Dulcis in fundo, anche il dessert di pizza dolce: pizza al cacao amaro al 70% con semifreddo alla banana, noci caramellate, meringhe alla francese e colata di cioccolato fondente callebaut su foglia di banano. L’accostamento era un gustoso liquore al sambuco. In più, a tavola, sono stati serviti anche gli “effetti speciali” del ghiaccio secco a luci abbassate.
In ultimo, ma non certo ultimi, meritano la menzione anche Anna Talamo e Raffaele Vingiani, titolari di Ravida Resort, il complesso per eventi e cerimonie che ospita al suo interno la pizzeria Pomodorì (che offre anche l’asporto). «Siamo imprenditori alberghieri – ha ricordato Anna – e qualche hanno fa abbiamo accettato la sfida di lanciare i nostri progetti di ristorazione».

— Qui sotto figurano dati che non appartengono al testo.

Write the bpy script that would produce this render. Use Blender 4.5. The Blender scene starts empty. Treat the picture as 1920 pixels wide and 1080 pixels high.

Così sono nati Ravida Resort e Pomodorì su un terreno che un tempo ospitava tre antiche masserie pompeiane. I progetti però non finiscono qui, come racconta Raffaele: «Il nostro obiettivo è esportare oltre Pompei il progetto, lanciando una catena di pizzerie a marchio Pomodorì e garantendo al contempo la qualità e la freschezza dei prodotti». Un progetto sì ambizioso, ma che sotto la guida di Nicola Cesarano e di Giuseppe Auricchio può poggiare su solide fondamenta.